Why People Think HR is “Evil” (and Why HR is so important)

I often hear managers and employees say that HR is “evil.” They rarely mean it literally; it’s more of a shorthand for the frustration, confusion, or misalignment that can arise when working with HR.

Once, when I was a VP in HR, someone told me our team was now “less evil.” I took that as a compliment.

So, why do people perceive HR this way?

Common Misconceptions About HR

HR is often seen as “evil” because they:

  • Enforce rules and procedures. Most policies exist to ensure the company doesn’t break the law, yet this can feel restrictive to employees.
  • Limit over-the-top fun or social activities. Stops on events or parties usually reflect compliance with health, safety, equality, or decency standards.
  • Come across as transactional. HR is often overloaded with requests that could sometimes be handled by managers or employees themselves.
  • Appear disconnected from business goals. Many executives fail to involve HR in strategic decisions, treating them as support rather than partners.
  • Side with the business in performance or disciplinary matters. Their primary allegiance is to protect the organisation.

And here’s the crux: HR exists to serve the business. Their first goal is preventing legal issues, ensuring compliance, and protecting the company. From a business perspective, this is essential work.


HR’s Rebranding: Moving Toward People

In recent years, HR has rebranded itself under names like “People,” “Talent Management,” and “Employee Development.” This shift reflects an attempt to go beyond transactional work into personnel development, wellbeing and welfare.

It’s a positive change, but the reality remains: HR’s core mandate is still to protect the business. Understanding this helps explain why HR actions sometimes feel restrictive.

However, there’s a risk in this people-first approach. Overstepping into management responsibilities can create problems:

  • Recruitment decisions. I’ve seen HR overrule managers on hires, saying “yes” when a manager says “not in my team.” This can disempower managers and confuse new hires.
  • Learning and development initiatives. Large-scale LMS rollouts often focus on meeting numerical targets rather than improving job performance.
  • Agile rollouts or cultural changes. HR sometimes implements new ways of working without fully understanding the business context.
  • Overemphasis on engagement scores. Employee Engagement scores can be misused as leading indicators, prompting changes that prioritize happiness over results. High engagement with poor outcomes isn’t success.

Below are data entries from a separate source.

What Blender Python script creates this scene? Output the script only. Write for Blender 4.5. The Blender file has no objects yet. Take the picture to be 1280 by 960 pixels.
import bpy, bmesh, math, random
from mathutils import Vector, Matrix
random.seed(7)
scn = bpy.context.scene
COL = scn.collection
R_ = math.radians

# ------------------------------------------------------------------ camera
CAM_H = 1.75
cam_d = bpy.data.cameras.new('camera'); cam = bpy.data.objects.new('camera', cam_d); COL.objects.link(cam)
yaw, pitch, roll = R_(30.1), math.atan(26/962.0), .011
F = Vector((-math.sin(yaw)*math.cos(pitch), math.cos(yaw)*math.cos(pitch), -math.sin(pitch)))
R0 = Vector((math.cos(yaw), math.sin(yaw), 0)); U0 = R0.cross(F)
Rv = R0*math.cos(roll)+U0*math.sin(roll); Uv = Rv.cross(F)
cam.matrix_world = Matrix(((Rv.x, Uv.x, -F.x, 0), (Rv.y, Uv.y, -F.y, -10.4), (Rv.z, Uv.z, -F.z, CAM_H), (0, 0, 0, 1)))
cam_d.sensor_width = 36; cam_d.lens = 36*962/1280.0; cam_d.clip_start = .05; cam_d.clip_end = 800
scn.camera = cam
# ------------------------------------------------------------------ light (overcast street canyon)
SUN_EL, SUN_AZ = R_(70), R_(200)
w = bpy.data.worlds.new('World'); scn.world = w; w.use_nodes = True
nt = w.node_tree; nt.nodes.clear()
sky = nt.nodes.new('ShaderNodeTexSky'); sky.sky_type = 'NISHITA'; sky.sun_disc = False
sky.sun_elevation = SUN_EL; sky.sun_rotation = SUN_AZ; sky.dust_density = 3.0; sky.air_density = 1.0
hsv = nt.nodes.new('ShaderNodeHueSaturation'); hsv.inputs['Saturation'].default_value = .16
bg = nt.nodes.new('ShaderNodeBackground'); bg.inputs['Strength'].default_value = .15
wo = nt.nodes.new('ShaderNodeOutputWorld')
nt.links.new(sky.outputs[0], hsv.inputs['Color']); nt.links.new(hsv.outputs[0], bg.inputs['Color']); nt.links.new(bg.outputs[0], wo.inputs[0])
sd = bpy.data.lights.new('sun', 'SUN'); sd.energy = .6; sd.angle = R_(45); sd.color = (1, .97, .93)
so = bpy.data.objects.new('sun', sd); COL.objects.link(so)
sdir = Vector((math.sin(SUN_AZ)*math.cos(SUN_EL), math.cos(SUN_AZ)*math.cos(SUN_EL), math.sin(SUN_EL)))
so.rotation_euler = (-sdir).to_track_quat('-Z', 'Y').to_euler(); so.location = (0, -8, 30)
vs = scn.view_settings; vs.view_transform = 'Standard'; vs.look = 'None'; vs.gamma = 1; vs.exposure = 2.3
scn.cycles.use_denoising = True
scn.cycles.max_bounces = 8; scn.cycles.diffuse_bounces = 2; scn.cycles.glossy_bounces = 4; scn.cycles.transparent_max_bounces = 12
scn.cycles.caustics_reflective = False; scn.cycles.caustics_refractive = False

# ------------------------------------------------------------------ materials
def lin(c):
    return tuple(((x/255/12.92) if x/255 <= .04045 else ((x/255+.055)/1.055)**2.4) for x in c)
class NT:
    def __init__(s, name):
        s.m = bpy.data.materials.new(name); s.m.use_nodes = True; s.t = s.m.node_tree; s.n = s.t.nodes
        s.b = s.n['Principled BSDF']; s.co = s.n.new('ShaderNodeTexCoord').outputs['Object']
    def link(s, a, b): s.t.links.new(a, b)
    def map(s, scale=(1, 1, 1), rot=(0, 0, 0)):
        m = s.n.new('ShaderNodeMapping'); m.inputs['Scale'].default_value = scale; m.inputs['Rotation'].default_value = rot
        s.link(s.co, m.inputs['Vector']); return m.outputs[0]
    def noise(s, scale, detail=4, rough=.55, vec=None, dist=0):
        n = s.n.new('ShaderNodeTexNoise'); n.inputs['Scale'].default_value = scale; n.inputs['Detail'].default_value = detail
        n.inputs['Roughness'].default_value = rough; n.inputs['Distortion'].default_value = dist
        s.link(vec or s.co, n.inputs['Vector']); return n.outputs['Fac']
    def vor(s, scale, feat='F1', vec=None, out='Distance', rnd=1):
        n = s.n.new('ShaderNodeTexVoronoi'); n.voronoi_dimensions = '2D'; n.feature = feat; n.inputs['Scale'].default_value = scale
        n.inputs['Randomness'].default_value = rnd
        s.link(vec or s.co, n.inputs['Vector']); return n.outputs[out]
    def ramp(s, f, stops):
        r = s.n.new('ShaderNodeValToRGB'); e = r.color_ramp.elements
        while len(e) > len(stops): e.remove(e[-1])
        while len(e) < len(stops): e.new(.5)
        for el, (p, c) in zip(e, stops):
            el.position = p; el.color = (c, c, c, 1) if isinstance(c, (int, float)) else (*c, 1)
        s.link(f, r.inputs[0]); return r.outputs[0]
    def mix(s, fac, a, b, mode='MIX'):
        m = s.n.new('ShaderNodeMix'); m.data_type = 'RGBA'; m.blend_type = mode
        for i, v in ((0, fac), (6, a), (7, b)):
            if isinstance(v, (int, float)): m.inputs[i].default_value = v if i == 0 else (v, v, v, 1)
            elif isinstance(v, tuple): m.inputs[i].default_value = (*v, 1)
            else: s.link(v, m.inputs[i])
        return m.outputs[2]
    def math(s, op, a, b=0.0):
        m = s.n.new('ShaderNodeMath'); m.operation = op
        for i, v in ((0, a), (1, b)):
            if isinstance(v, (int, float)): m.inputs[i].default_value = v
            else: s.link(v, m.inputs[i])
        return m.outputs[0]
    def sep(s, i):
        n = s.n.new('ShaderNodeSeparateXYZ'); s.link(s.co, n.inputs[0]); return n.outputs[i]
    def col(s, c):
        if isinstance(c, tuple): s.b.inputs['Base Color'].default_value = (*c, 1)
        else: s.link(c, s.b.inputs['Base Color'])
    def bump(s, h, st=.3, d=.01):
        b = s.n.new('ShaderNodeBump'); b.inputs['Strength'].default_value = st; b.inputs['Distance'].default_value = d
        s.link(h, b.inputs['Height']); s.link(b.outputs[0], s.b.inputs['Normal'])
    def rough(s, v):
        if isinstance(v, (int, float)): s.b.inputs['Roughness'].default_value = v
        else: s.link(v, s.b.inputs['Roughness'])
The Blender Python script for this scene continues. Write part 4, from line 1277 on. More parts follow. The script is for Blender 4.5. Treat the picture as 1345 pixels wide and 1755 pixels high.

The Manager vs. HR Balance

Many aspects of employee development, retention, and engagement are actually a manager’s responsibility. HR can provide tools, frameworks, and training — but they cannot replace the manager’s role in knowing their people, observing their work, and guiding growth.

Managers understand:

  • The domain of the work better than HR
  • Individual team members’ behaviors and skills
  • Who is ready for what responsibility

HR should act as a partner, not a replacement. When they take ownership of tasks that rightly belong to managers, it can lead to misalignment, poor decisions, and frustration.


Why HR Isn’t Evil

HR exists to protect the business, ensure compliance, and provide frameworks that support people and the organisation. When aligned with managers, HR can:

  • Drive retention, engagement, and career development initiatives
  • Deliver management training to enhance team performance
  • Introduce systems and policies that safeguard the organisation

The key is understanding HR’s dual role: protecting the business while enabling people. When managers embrace this, work collaboratively, and align with HR, the organisation thrives.


Embrace HR for Career and Organisational Success

Knowing how HR operates is essential for anyone navigating a career or leading a team:

  • HR will side with the business. Recognising this allows you to work strategically with them.
  • HR is a partner, not an adversary. Use their frameworks, support, and expertise to enhance your team’s performance.
  • Collaboration yields results. When HR and management work together, companies become amazing places to work — both productive and people-centric.

HR isn’t evil. Management isn’t optional. But together, when both understand their roles and work in harmony, they create workplaces that are compliant, effective, and enriching for everyone.